My preferred way to gain exposure to the agriculture space has been through the fertilizer space, which has been enjoying and is likely to sustain favorable supply/demand fundamentals. With these firms, we don't have to worry too much about product substitution. Yes. Different crops have different fertilizer needs, but there's nothing in the immediate future likely to totally replace potash and nitrogen use.

This past week, I added to positions in Potash (POT) and Mosaic (MOS). Both of these stocks have pulled back roughly 15% in the past 10 days as investors began rotating out of the the commodity space in general. I believe these names (and AGU which I also own) are in a secular (rather than cyclical) bull market. Their earnings growth is terrific, their valuation looking into 2009 is attractive (low double-digit P/E for both), and they're generating a ton of free cash.
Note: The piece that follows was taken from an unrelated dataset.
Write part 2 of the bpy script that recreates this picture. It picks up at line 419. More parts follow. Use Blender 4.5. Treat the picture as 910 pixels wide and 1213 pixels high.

Key fertilizer supply is constrained and demand continues to grow given the rising populations and dietary demands of the developing world. The rising prices of agricultural commodities is increasing the demand for fertilizers in order to maximize crop yield and also increasing the ability of farmers to pay higher fertilizer costs. These are the types of names that institutions will want to own given their fundamentals, valuation, and stock performance. This share demand support is likely to limit downside barring a significant adverse change in fertilizer supply or demand.

My strategy with these names has been to lighten as they've gone parabolic or become too large a portion of the portfolio and to add when we get these 10-20% pullbacks. A core position has been maintained regardless of price action. Should the stocks continue to fall in the coming weeks, I fully expect to keep adding.

The author currently has no camel position.